Downloading large files when network is scarce

I recently had to download several Gb of data from a place where WiFi access is scarce. After several attempts to download an 8 Gb file and the failures that came with it (connection interruption, WiFi down) I stopped and asked myself what I could do to get those files on my client. The download usually failed when I’m around 800Mb, sometimes around 600Mb of content downloaded.
So I decided to chunk my file into chunks of 500Mb. I’ll download each of those 500Mb files and then merge them back together on my client.
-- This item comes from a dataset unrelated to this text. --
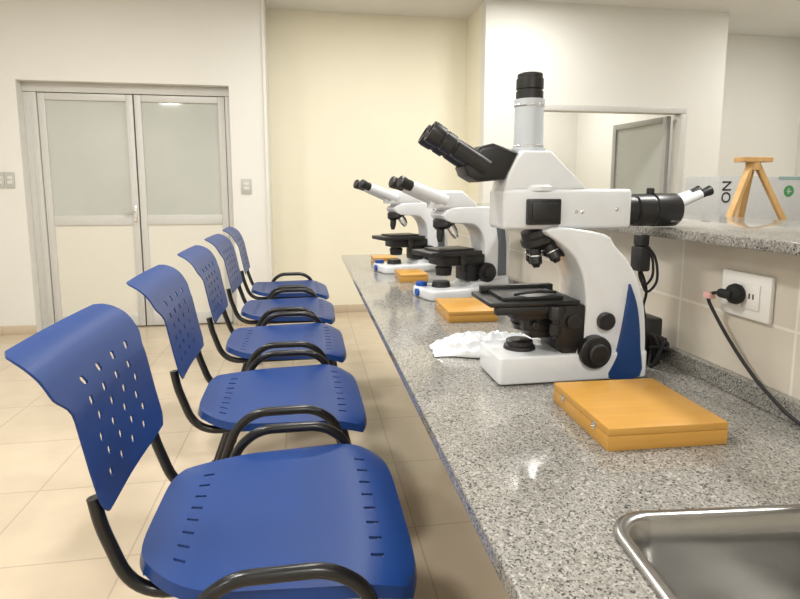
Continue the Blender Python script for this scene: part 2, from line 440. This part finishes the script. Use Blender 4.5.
# ------------------------------------------------------------------ large microscope
mx,my=.54,1.085
mic=thing("microscope","large white trinocular microscope with black eyepieces and navy side panel","microscope",(mx,my,.7305))
def W(x,z,k=.975):
    return (x*k-mx,(H+(z-H)*k)-.73)
def W3(x,y,z):
    a,c_=W(x,z);return (a,y,c_)
def sp2(pts,n=3): return [(p.x,p.z) for p in smooth_path([(W(*q)[0],0,W(*q)[1]) for q in pts],n)]
b=B();base=rrect(W(.376,0)[0],-.066,W(.708,0)[0],.066,.010,5)
prism(b,base,.002,.059,.005,plane='xy')
base_o=mkobj(b,"base",M['white'],mic)
for xx in (-.14,.12):
    for yy in (-.05,.05):
        b=B();cyl(b,(xx,yy,.0),(xx,yy,.004),.012);mkobj(b,"foot",M['rubber'],base_o)
arm_pts=[(.706,.745),(.706,.80),(.699,.87),(.683,.925),(.658,.97),(.625,1.005),(.60,1.03),(.50,1.045),(.472,1.035),(.498,1.016),(.530,.989),(.550,.957),(.561,.92),(.565,.88),(.561,.84),(.552,.80),(.535,.745)]
b=B();prism(b,sp2(arm_pts),-.058,.058,.012)
arm=mkobj(b,"arm",M['white'],mic)
for s0,s1 in ((-.0675,-.055),(.055,.0675)):
    b=B();bp=[(.658,.925),(.674,.885),(.683,.84),(.688,.79),(.690,.726),(.618,.726),(.634,.77),(.646,.83),(.653,.88)]
    prism(b,sp2(bp),s0,s1,.002)
    mkobj(b,"side_panel",M['mblue'],arm)
for sg in (-1,1):
    b=B();p=W3(.583,sg*.056,.785)
    lathe(b,[(0,.02),(.004,.034),(.018,.034),(.021,.031),(.022,.021),(.032,.021),(.035,.018)],p,(0,sg,0),32)
    mkobj(b,"focus_knob",M['blackp'],mic)
for sg in (-1,1):
    b=B();p=W3(.608,sg*.056,.848);lathe(b,[(0,.018),(.012,.0185),(.014,.016)],p,(0,sg,0),28)
    mkobj(b,"adjustment_dial",M['blackp'],mic)
b=B();x0,z0=W(.385,1.040);x1,z1=W(.665,1.122)
box(b,(x0,-.046,z0),(x1,.046,z1),.008,seg=3)
hb=mkobj(b,"illuminator_body",M['white'],mic)
b=B();xa,za=W(.432,1.050);xb,zb=W(.503,1.102);box(b,(xa,-.058,za),(xb,-.044,zb),.003)
box(b,(xa+.008,-.061,za+.008),(xb-.008,-.054,zb-.008),.002)
mkobj(b,"filter_slider",M['blackp'],hb)
for q in ((.54,1.075),(.554,1.075),(.63,1.08)):
    b=B();xx,zz=W(*q);cyl(b,(xx,-.045,zz),(xx,-.0485,zz),.004);mkobj(b,"screw",M['chrome'],hb)
b=B();p=W3(.66,0,1.0765)
lathe(b,[(0,.030),(.003,.0325),(.028,.0325),(.03,.030),(.034,.030),(.036,.034),(.070,.0345),(.072,.032),(.076,.032),(.078,.0355),(.128,.0355),(.132,.033)],p,(1,0,0),36)
lamp=mkobj(b,"lamp_housing",M['blackp'],mic)
b=B();q=W3(.735,0,1.108);cyl(b,q,(q[0],q[1],q[2]+.016),.008);mkobj(b,"lamp_screw",M['blackp'],lamp)
b=B();hp=[(.388,1.12),(.395,1.15),(.412,1.185),(.425,1.198),(.485,1.198),(.52,1.165),(.560,1.128),(.562,1.12)]
prism(b,[W(*q) for q in hp],-.042,.042,.010)
c0=W3(.465,0,1.118);lathe(b,[(0,.05),(.008,.05),(.012,.046)],c0,(0,0,1),36)
oh=mkobj(b,"observation_head",M['white'],mic)
b=B();p=W3(.452,0,1.194);lathe(b,[(0,.034),(.010,.034),(.012,.0295),(.094,.0285),(.095,.030),(.106,.030)],p,(0,0,1),32)
tb=mkobj(b,"camera_tube",M['tubew'],mic)
for dz in (.012,.092):
    b=B();lathe(b,[(0,.0298),(.001,.0308),(.003,.0308),(.004,.0298)],(p[0],p[1],p[2]+dz),(0,0,1),32);mkobj(b,"tube_ring",M['chrome'],tb)
b=B();p=W3(.452,0,1.298);lathe(b,[(0,.0255),(.002,.0270),(.020,.0270),(.021,.0245),(.024,.0245),(.025,.027),(.044,.027),(.045,.0250),(.053,.0250),(.055,.0235),(.055,.018)],p,(0,0,1),32)
mkobj(b,"tube_cap",M['blackp'],tb)
b=B();bp=[(.418,1.195),(.39,1.14),(.335,1.135),(.312,1.148),(.305,1.165),(.335,1.205),(.365,1.212)]
prism(b,[W(*q) for q in bp],-.040,.040,.009)
box(b,(W(.40,0)[0],-.03,W(0,1.145)[1]),(W(.425,0)[0],.03,W(0,1.19)[1]),.004)
bn=mkobj(b,"binocular_body",M['blackp'],mic)
d=Vector((-.122,0,.076)).normalized()
for sg in (-1,1):
    b=B();p=Vector(W3(.352,sg*.029,1.163))
    lathe(b,[(0,.019),(.02,.0195),(.072,.0185),(.074,.0165),(.078,.0165),(.080,.0205),(.098,.0205),(.100,.019),(.104,.019),(.106,.0215),(.124,.0225),(.132,.021),(.132,.015),(.126,.014)],p,d,30)
    e=mkobj(b,"eyepiece",M['blackp'],bn)
    b=B();lathe(b,[(0,.0145),(.002,.0145)],p+d*.1262,d,24);mkobj(b,"eye_lens",M['glass'],e)
b=B();c=Vector(W3(.478,0,1.040));ax=Vector((.34,0,-.94)).normalized()
lathe(b,[(0,.036),(.012,.037),(.016,.042),(.028,.042),(.036,.034),(.042,.026)],c,ax,32)
ns=mkobj(b,"nosepiece",M['blackp'],mic)
for k in range(5):
    a=2*math.pi*k/5+.3
    t1=ax.orthogonal().normalized();t2=ax.cross(t1)
    rad=t1*math.cos(a)+t2*math.sin(a)
    dd=(ax*1+rad*.35).normalized()
    b=B();lathe(b,[(0,.011),(.004,.0125),(.018,.0125),(.02,.0115),(.022,.0115),(.024,.0125),(.038,.0120),(.040,.009),(.046,.006)],c+ax*.030+rad*.022,dd,22,mi=0)
    lathe(b,[(0,.0127),(.0025,.0127)],c+ax*.030+rad*.022+dd*.021,dd,22,mi=1)
    mkobj(b,"objective",[M['blackp'],M['chrome']],ns)
# stage
b=B();zs=W(0,.884)[1];xs0=W(.356,0)[0];xs1=W(.550,0)[0]
box(b,(xs0,-.062,zs),(xs1,.070,zs+.010),.003)
box(b,(xs0+.03,-.05,zs+.010),(xs1-.03,.045,zs+.018),.002)
box(b,(xs0+.015,.045,zs+.010),(xs1-.01,.062,zs+.026),.002)
box(b,(xs0+.012,-.064,zs-.016),(xs1-.03,-.045,zs),.003)
tube(b,smooth_path([(xs0+.06,-.03,zs+.020),(xs0+.10,-.045,zs+.027),(xs0+.15,-.03,zs+.022)]),.003)
st=mkobj(b,"stage",M['blackp'],mic)
b=B();zb_=W(0,.772)[1]
box(b,(xs1-.048,-.060,zb_+.018),(xs1+.014,.060,zs),.006)
box(b,(xs1-.032,-.056,zb_+.002),(xs1+.006,.056,zb_+.03),.004)
box(b,(xs0+.05,-.056,zs-.028),(xs1-.03,.056,zs),.004)
box(b,(xs1-.110,-.040,zs-.056),(xs1-.040,.040,zs-.02),.005)
box(b,(xs1-.090,-.030,zs-.074),(xs1-.040,.030,zs-.05),.004)
mkobj(b,"stage_carrier",M['blackp'],mic)
b=B();cyl(b,(xs1-.015,-.058,zs-.034),(xs1-.015,-.070,zs-.034),.015)
mkobj(b,"stage_lock",M['blackp'],mic)
b=B();lathe(b,[(0,.012),(.004,.014),(.026,.014),(.028,.009),(.034,.009),(.036,.012),(.056,.012),(.060,.006),(.066,.006)],(xs1-.054,-.066,zs),(0,0,-1),24)
mkobj(b,"stage_knob",M['blackp'],st)
b=B();cxx=W(.445,0)[0]
lathe(b,[(0,.026),(.012,.029),(.014,.024),(.034,.024)],(cxx+.012,0,zs-.058),(0,0,1),28)
cyl(b,(cxx+.012,-.025,zs-.04),(cxx+.012,-.058,zs-.04),.007)
mkobj(b,"condenser",M['blackp'],mic)
b=B();lathe(b,[(0,.034),(.008,.032),(.010,.028),(.018,.028),(.020,.024)],(cxx,0,.058),(0,0,1),32);mkobj(b,"field_lens",M['blackp'],base_o)

# ------------------------------------------------------------------ smaller microscopes
def make_mic2(label,loc,rz,group):
    m=thing("microscope",label,"microscope",loc,rz,group)
    def V(x,z): return (x-.57,z-.73)
    b=B();prism(b,rrect(-.17,-.085,.18,.085,.035,6),0,.038,.008,plane='xy')
    prism(b,[(.0,.03),(.02,.055),(.17,.060),(.175,.03)],-.062,.062,.008)
    bo=mkobj(b,"base",M['white'],m)
    b=B();ap=[(.745,.75),(.755,.82),(.752,.92),(.742,.985),(.720,1.03),(.68,1.055),(.60,1.06),(.50,1.055),(.465,1.03),(.50,1.003),(.585,.998),(.620,.975),(.638,.94),(.643,.90),(.640,.83),(.622,.79),(.585,.76)]
    prism(b,[(p.x,p.z) for p in smooth_path([(V(*q)[0],0,V(*q)[1]) for q in ap],3)],-.050,.050,.014)
    ar=mkobj(b,"arm",M['white'],m)
    sp_=[(.700,.80),(.738,.80),(.736,.92),(.726,.985),(.702,1.022),(.668,1.030),(.690,.985),(.700,.93)]
    for y0,y1 in ((-.0525,-.047),(.047,.0525)):
        b=B();prism(b,[V(*k) for k in sp_],y0,y1,.001);mkobj(b,"side_panel",M['grey'],ar)
    b=B();prism(b,[V(*k) for k in ((.445,1.055),(.448,1.09),(.475,1.118),(.545,1.118),(.61,1.07),(.61,1.055))],-.048,.048,.013)
    lathe(b,[(0,.048),(.012,.048)],(V(.52,0)[0],0,V(0,1.048)[1]),(0,0,1),30)
    hd=mkobj(b,"observation_head",M['white'],m)
    dd=Vector((-.90,0,.34)).normalized()
    for sg in (-1,1):
        b=B();p=Vector((V(.48,0)[0],sg*.034,V(0,1.082)[1]))
        lathe(b,[(0,.023),(.03,.023),(.142,.019),(.144,.017)],p,dd,26)
        tb_=mkobj(b,"eyepiece_tube",M['white'],hd)
        b=B();lathe(b,[(0,.0165),(.004,.019),(.026,.019),(.030,.021),(.046,.022),(.050,.018),(.050,.013)],p+dd*.143,dd,26)
        mkobj(b,"eyepiece",M['blackp'],tb_)
    b=B();c=Vector((V(.49,0)[0],0,V(0,1.02)[1]));ax=Vector((.3,0,-.95)).normalized()
    lathe(b,[(0,.038),(.022,.044),(.036,.036)],c,ax,26)
    ns_=mkobj(b,"nosepiece",M['blackp'],m)
    for k in range(4):
        a=2*math.pi*k/4+.5;t1=ax.orthogonal().normalized();t2=ax.cross(t1);rad=t1*math.cos(a)+t2*math.sin(a)
        d_=(ax+rad*.45).normalized();b=B()
        lathe(b,[(0,.014),(.038,.014),(.058,.008)],c+ax*.025+rad*.021,d_,18);mkobj(b,"objective",M['chrome'] if k%2 else M['blackp'],ns_)
    b=B();box(b,(-.17,-.075,.155),(.045,.075,.172),.003);box(b,(-.13,-.06,.17),(.02,.05,.180),.002);box(b,(-.11,-.055,.118),(.07,.055,.157),.006)
    box(b,(.0,-.044,.055),(.070,.044,.15),.008);lathe(b,[(0,.013),(.03,.013),(.034,.009),(.06,.009)],(-.03,-.06,.157),(0,0,-1),18)
    mkobj(b,"stage",M['blackp'],m)
    b=B();lathe(b,[(0,.028),(.03,.032),(.032,.026),(.05,.026)],(-.075,0,.080),(0,0,1),24);mkobj(b,"condenser",M['blackp'],m)
    b=B();lathe(b,[(0,.036),(.022,.031)],(-.085,0,.036),(0,0,1),26);mkobj(b,"field_lens",M['blackp'],bo)
    for sg in (-1,1):
        b=B();lathe(b,[(0,.03),(.004,.036),(.02,.036),(.022,.023),(.04,.023),(.042,.018)],(.075,sg*.048,.088),(0,sg,0),28)
        mkobj(b,"focus_knob",M['blackp'],m)
    b=B();cyl(b,(-.166,.02,.020),(-.178,.02,.020),.014);mkobj(b,"dimmer_dial",M['bcap'],bo)
    b=B();lathe(b,[(0,.022),(.012,.022),(.016,.018)],(-.140,.050,.037),(0,0,1),24);mkobj(b,"blue_filter_ring",M['bcap'],bo)
    return m
m2=make_mic2("white binocular microscope with black stage and dark grey rear strip",(.558,1.99,.73),16,"binocular microscopes")
m3=copy_thing(m2,(.486,2.66,.73),17);m3["label"]="white binocular microscope beside a wooden case near the worktop end"
m4=copy_thing(m2,(1.445,2.20,.70),180);m4["label"]="white binocular microscope behind the granite ledge with black eyepieces"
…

This 3 steps process is summarized in the diagram below.

1. Split your large file
A UNIX command is particularly useful for this. It’s the split
command, duh. To split a
.tar of several Gb into files of max 500Mb each, you can use the command below on your server:
split -b 500m my-large-file.tar “my-large-file.tar.part-”# $ ls -lh
# 500M my-large-file.tar.part-aa
# 500M my-large-file.tar.part-ab
# 500M my-large-file.tar.part-ac
# 500M my-large-file.tar.part-ad
…
2. Transfer the small files
You can use your favorite transfer protocol for this. Note that tools with a GUI come in handy to
notify
you when a transfer finishes or failed (scp
will often just hang and not tell you there’s a network
failure).
3. Merge the small files onto your original large file
You can use cat
to rebuild your original file. Like so:
cat my-large-file.tar.part* > my-large-file.tar
Wrap up
After one network failure, don’t waste your time trying to download a large file over a capricious network. Instead, aim to achieve continuous progress by downloading smaller chunks that you’ll merge once you got them all.